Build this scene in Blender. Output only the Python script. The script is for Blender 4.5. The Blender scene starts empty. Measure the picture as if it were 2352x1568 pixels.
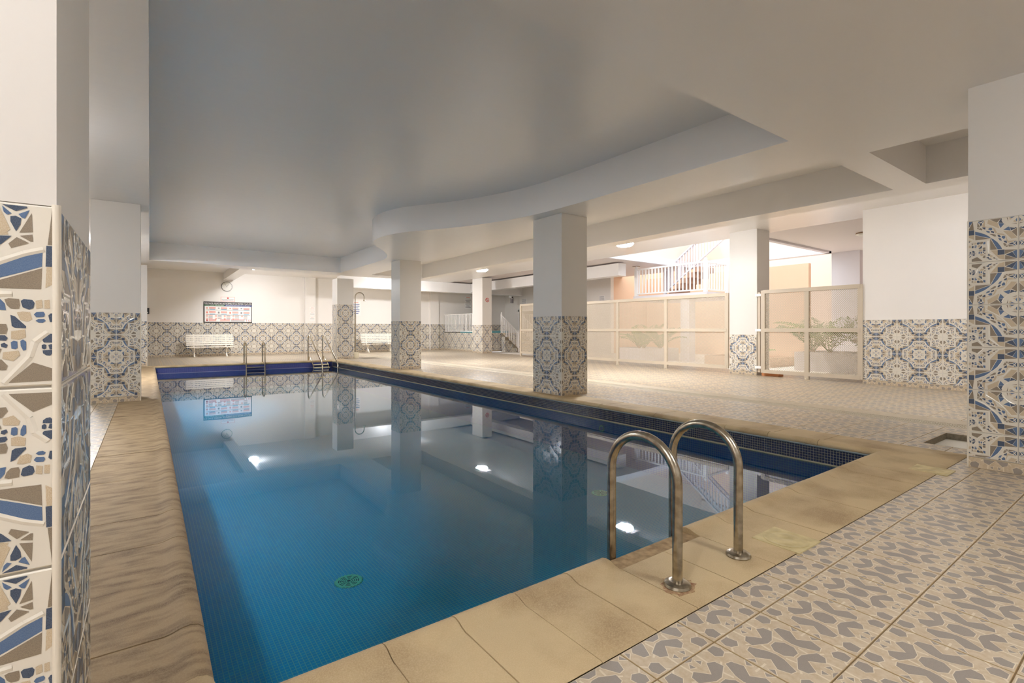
import bpy, math, random
from mathutils import Vector, Matrix
from mathutils.geometry import tessellate_polygon
random.seed(7)
PI = math.pi
sc = bpy.context.scene
COL = sc.collection

# ------------------------------------------------------------------ camera
cam = bpy.data.objects.new('camera', bpy.data.cameras.new('camera'))
COL.objects.link(cam)
cam.location = (0, 0, 1.1)
cam.rotation_euler = (PI / 2, 0, -math.radians(36.18))
cam.data.sensor_width = 36
cam.data.lens = 1143 / 2352 * 36
cam.data.shift_y = -27 / 2352
cam.data.clip_start = 0.05
cam.data.clip_end = 200
sc.camera = cam

# ------------------------------------------------------------------ world, sun, exposure
w = bpy.data.worlds.new('sky')
sc.world = w
w.use_nodes = True
bg = w.node_tree.nodes['Background']
bg.inputs[0].default_value = (0.86, 0.93, 1.0, 1)
bg.inputs[1].default_value = 0.95
sun = bpy.data.objects.new('sun', bpy.data.lights.new('sun', 'SUN'))
COL.objects.link(sun)
sun.data.energy = 1.1
sun.data.angle = 0.02
sun.data.color = (1.0, 0.95, 0.88)
sun.rotation_euler = (math.radians(-22), math.radians(-8), 0)
vs = sc.view_settings
sc.display_settings.display_device = 'sRGB'
vs.view_transform = 'Standard'
vs.look = 'None'
vs.gamma = 1
vs.use_curve_mapping = False
vs.exposure = 1.95
LAMP = 122.0
LAMP_ADDED = 40.0          # dimmer emission of lamps added out of view
cy = sc.cycles
cy.max_bounces = 9
cy.diffuse_bounces = 5
cy.glossy_bounces = 5
cy.transmission_bounces = 4
cy.transparent_max_bounces = 12
cy.sample_clamp_indirect = 6.0
cy.caustics_reflective = False
cy.caustics_refractive = False


# ------------------------------------------------------------------ helpers
def lin(c):
    return tuple(((v / 255) / 12.92 if v / 255 <= 0.04045 else ((v / 255 + 0.055) / 1.055) ** 2.4) for v in c)


def mat(name, rgb, rough=0.5, metal=0.0, spec=0.5, emit=None, var=None, bump=None, coat=0.0):
    """rgb: sRGB 0-255. var=(scale, rgb2, amount, detail) noise mix; bump=(scale, strength, dist)"""
    m = bpy.data.materials.new(name)
    m.use_nodes = True
    nt = m.node_tree
    b = nt.nodes['Principled BSDF']
    b.inputs['Base Color'].default_value = (*lin(rgb), 1)
    b.inputs['Roughness'].default_value = rough
    b.inputs['Metallic'].default_value = metal
    b.inputs['Specular IOR Level'].default_value = spec
    if coat:
        b.inputs['Coat Weight'].default_value = coat
        b.inputs['Coat Roughness'].default_value = 0.12
    if emit:
        b.inputs['Emission Color'].default_value = (*emit[0], 1)
        b.inputs['Emission Strength'].default_value = emit[1]
    if var or bump:
        tc = nt.nodes.new('ShaderNodeTexCoord')
    if var:
        n = nt.nodes.new('ShaderNodeTexNoise')
        n.inputs['Scale'].default_value = var[0]
        n.inputs['Detail'].default_value = var[3] if len(var) > 3 else 4
        nt.links.new(tc.outputs['Object'], n.inputs['Vector'])
        r = nt.nodes.new('ShaderNodeMapRange')
        r.inputs[1].default_value = 0.5 - 0.5 / (1 + 3 * var[2])
        r.inputs[2].default_value = 0.5 + 0.5 / (1 + 3 * var[2])
        r.inputs[1].default_value = 0.36
        r.inputs[2].default_value = 0.66
        r.inputs[4].default_value = var[2]
        nt.links.new(n.outputs[0], r.inputs[0])
        mx = nt.nodes.new('ShaderNodeMix')
        mx.data_type = 'RGBA'
        mx.inputs[6].default_value = (*lin(rgb), 1)
        mx.inputs[7].default_value = (*lin(var[1]), 1)
        nt.links.new(r.outputs[0], mx.inputs[0])
        nt.links.new(mx.outputs[2], b.inputs['Base Color'])
    if bump:
        n2 = nt.nodes.new('ShaderNodeTexNoise')
        n2.inputs['Scale'].default_value = bump[0]
        n2.inputs['Detail'].default_value = 3
        nt.links.new(tc.outputs['Object'], n2.inputs['Vector'])
        bp = nt.nodes.new('ShaderNodeBump')
        bp.inputs['Strength'].default_value = bump[1]
        bp.inputs['Distance'].default_value = bump[2]
        nt.links.new(n2.outputs[0], bp.inputs['Height'])
        nt.links.new(bp.outputs[0], b.inputs['Normal'])
    return m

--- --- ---

→ Your goal
Give again exactly the lines running from the beginning of the material above through the line that contains "sc.camera = cam", and leave out every picture.

→ Finished answer
Build this scene in Blender. Output only the Python script. The script is for Blender 4.5. The Blender scene starts empty. Measure the picture as if it were 2352x1568 pixels.
import bpy, math, random
from mathutils import Vector, Matrix
from mathutils.geometry import tessellate_polygon
random.seed(7)
PI = math.pi
sc = bpy.context.scene
COL = sc.collection

# ------------------------------------------------------------------ camera
cam = bpy.data.objects.new('camera', bpy.data.cameras.new('camera'))
COL.objects.link(cam)
cam.location = (0, 0, 1.1)
cam.rotation_euler = (PI / 2, 0, -math.radians(36.18))
cam.data.sensor_width = 36
cam.data.lens = 1143 / 2352 * 36
cam.data.shift_y = -27 / 2352
cam.data.clip_start = 0.05
cam.data.clip_end = 200
sc.camera = cam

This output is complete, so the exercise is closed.